Opponents of the move said letting weapons be sent to the rebels could spark an arms race and worsen regional instability.
France and Britain found little support for their plan at a summit in Brussels yesterday, diplomats said, but EU foreign ministers will consider the issue again next week.
French President Francois Hollande, backed by Prime Minister David Cameron, pressed for the ban to be lifted, saying Europe could not let Syrians be massacred.
According to the UN, 70,000 Syrians have been killed during the two-year revolt against President Bashar al-Assad.

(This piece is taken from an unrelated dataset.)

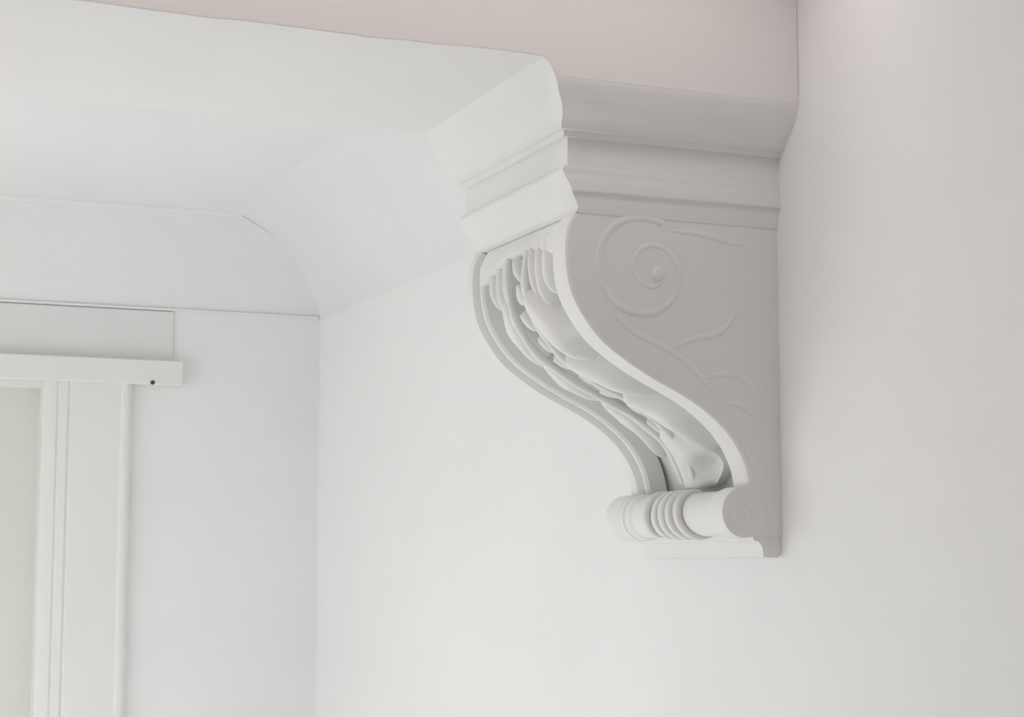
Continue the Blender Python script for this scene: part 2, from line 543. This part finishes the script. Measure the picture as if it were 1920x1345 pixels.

German Chancellor Angela Merkel, a leading backer of the arms embargo, said there was a danger Mr Assad's allies, Russia and Iran, could step up arms supplies to him if the EU lifted its restrictions.
Britain and France wanting to drop the ban didn't mean the rest of the EU's 27 states must follow suit, she said. She added: "One must also be aware of the fragile situation in Lebanon and what that means for the arming of Hezbollah."
German officials cite events in North Africa, where guns smuggled out of Libya have helped arm Islamists in Mali.
European Council President Herman van Rompuy said leaders had asked foreign ministers to look at the embargo "as a matter of priority" at a meeting in Dublin on March 22. Mr Hollande said he had guarantees from the Syrian opposition that any arms delivered to them would end up in the right hands.
"I will do everything so that at the end of May at the very latest ... a common solution is adopted by the Union," he said.
One of the concerns over lifting the embargo is that some of the rebel units are hardline Islamists.